Wednesday, February 16, 2011

Baking bread and interaction design

On baking bread:

From Outlaw Cook, p.215
Why, then, would anyone prefer a natural leavening? In response, it might be argued that at the very center of the artisanal process is not so much insistence on fine ingredients nor mastery of any particular method, but rather a willingness to assume personal responsibility for the thing made. Paradoxically, this means surrendering control, for there can be no responsibility without risk of failure. But willingness to assume that risk restores the baker’s artisanal status even as it offers the possibility of creating an incomparably crusty and full-flavored loaf.

This reminds me of a passage from one of the guest authors in Thoughts on Interaction Design that talks about how to best insert oneself, as a designer, into a company’s existing processes and workflows. She said that this is a process of finding opportunities to do good work on small projects, documenting that work, and then using that documentation to get bigger jobs with more responsibility. But, she says, in order to have an appropriate amount of responsibility (quite a bit), you must have some skin in the game, as Alan Cooper puts it. A certain risk of failure must be present to legitimize both one’s own sense of responsibility and others’ perception of your responsibility.

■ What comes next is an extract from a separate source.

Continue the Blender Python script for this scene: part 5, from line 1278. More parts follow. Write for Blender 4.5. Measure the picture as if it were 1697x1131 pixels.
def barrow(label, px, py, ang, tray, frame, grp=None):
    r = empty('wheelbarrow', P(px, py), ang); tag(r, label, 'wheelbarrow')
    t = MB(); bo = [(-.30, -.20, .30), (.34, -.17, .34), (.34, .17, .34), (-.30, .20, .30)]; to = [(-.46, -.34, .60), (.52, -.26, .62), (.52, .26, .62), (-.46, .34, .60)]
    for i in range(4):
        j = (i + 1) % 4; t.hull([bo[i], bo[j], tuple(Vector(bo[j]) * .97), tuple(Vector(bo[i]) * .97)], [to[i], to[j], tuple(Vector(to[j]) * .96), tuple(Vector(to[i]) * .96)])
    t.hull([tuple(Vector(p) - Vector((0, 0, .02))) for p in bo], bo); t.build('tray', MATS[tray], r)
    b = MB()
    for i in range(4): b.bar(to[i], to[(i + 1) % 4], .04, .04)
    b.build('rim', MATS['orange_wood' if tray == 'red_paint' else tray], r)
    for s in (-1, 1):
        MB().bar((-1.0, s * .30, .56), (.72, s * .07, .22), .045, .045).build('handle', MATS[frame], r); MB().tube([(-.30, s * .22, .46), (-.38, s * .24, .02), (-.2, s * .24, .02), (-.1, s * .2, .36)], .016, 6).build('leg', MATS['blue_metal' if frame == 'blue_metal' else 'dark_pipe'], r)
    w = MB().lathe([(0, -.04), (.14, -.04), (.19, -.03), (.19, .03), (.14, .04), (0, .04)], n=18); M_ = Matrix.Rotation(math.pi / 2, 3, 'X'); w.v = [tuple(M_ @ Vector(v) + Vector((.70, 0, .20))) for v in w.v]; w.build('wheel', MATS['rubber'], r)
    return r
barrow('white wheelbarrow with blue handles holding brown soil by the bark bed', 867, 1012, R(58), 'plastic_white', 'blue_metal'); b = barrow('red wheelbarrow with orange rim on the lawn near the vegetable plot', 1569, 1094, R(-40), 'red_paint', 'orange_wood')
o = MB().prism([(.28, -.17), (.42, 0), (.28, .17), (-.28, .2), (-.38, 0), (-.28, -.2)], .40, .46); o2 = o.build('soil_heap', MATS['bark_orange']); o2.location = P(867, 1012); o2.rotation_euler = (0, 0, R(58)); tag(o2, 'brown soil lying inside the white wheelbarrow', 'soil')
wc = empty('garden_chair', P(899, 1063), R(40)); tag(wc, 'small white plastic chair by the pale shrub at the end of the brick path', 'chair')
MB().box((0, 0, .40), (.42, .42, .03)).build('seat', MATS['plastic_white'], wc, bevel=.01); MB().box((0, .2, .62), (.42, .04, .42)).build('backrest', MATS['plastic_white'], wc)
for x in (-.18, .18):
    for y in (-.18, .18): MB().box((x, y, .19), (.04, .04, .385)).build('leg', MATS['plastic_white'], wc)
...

Now, about surrendering control… I believe this means that we must approach interaction design projects each one uniquely. We cannot rely solely on heuristic solutions, especially on the first go-around, lest we encourage mediocre interactions. Each solution, each loaf, must be designed (or baked) according to the specific constraints (or weather conditions) of the project. In that way, the risk is increased giving credence to one’s role as designer even as the potential value of the interaction is augmented significantly.


p.223
Our culture, so imaginative in finding ways to innovate, is not so inspired in finding a way to sustain a commitment to providing excellence in humble necessities. Indeed, sometimes it seems to conspire against it.